ロイターが22日、プライマリーディーラー(政府証券公認ディーラー)を対象に行った調査によると、米連邦準備理事会(FRB)による量的緩和の縮小開始は来年3月以降になるとの回答が大半を占めた。
政府機関の一部閉鎖や連邦債務上限の引き上げをめぐる与野党間の対立で、縮小時期に顕著な影響が出たとの回答が目立った。
この日発表された9月の雇用統計で非農業部門雇用者数が市場予想を大きく下回り、景気の失速を示唆したことも、緩和縮小が先送りされるとの見方をいっそう強める結果となった。

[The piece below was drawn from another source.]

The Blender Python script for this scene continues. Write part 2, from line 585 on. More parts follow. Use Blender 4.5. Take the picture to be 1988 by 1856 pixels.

調査では、15社中9社がFRBの量的緩和縮小開始は来年3月になるとの見方を示した。2社は1月28─29日の連邦公開市場委員会(FOMC)で、別の2社は来年第1・四半期に緩和縮小が発表されると予想。1社は1月以降、残る1社は来年6月以降と見通した。
9月上旬に実施した調査では、18社中13社が9月17─18日のFOMCでの縮小決定を見込んでいた。9月の調査は、さえない結果となった8月の雇用統計発表後に行われた。
この日の調査では15社中8社が、米議会での先の予算協議の難航や債務上限引き上げをめぐる与野党の対立がFRBの資産買い入れ縮小時期に著しい影響を及ぼしたと回答した。
ジェフリーズの短期金融市場エコノミスト、トーマス・サイモンズ氏は「(財政問題による)影響は大きかった」と述べ、「財政協議の難航がなければFRBは既に縮小を開始していたかもしれない」との見方を示した。
そのうえで、2月7日に期限を迎える次回の債務上限の引き上げをめぐる不透明感を踏まえると、FRBが1月28─29日のFOMCより前に買い入れ縮小を発表する可能性は低いとした。
一方、ダイワ・セキュリティーズ・アメリカの首席エコノミスト、マイケル・モーラン氏は、先の政府機関閉鎖と債務上限引き上げをめぐる危機が年明けも繰り返される公算は比較的小さいとし、財政問題がFRBの政策に及ぼす影響は今年よりも小さくなる可能性があるとの見方を示した。
ジェフリーズのサイモンズ氏は、政局以外に経済指標も緩和縮小時期を左右する要素になると指摘した。
ドイツ銀行証券のシニアエコノミスト、カール・リッカドンナ氏は「9月の雇用統計発表前は今年12月と来年3月の買い入れ縮小の可能性が五分五分とみていたが、同指標の軟調なトーンを受けて3月縮小の公算が高まった」と語った。
買い入れ規模の縮小幅は、15社の予想中央値で月額150億ドルと、9月調査時の水準と変わらなかった。予想レンジは100億─200億ドル。9月調査時は100億─250億ドルだった。
縮小の対象となる証券については見方が分かれ、米国債の買い入れ縮小が住宅ローン担保証券(MBS)の買い入れ縮小よりも大幅になるとの回答が若干半数を上回った。
資産買い入れの終了時期に関しては、15社中13社が2014年下期と予想した。
利上げ時期の予想は15社中13社が2015年、残りの2社は2016年とした。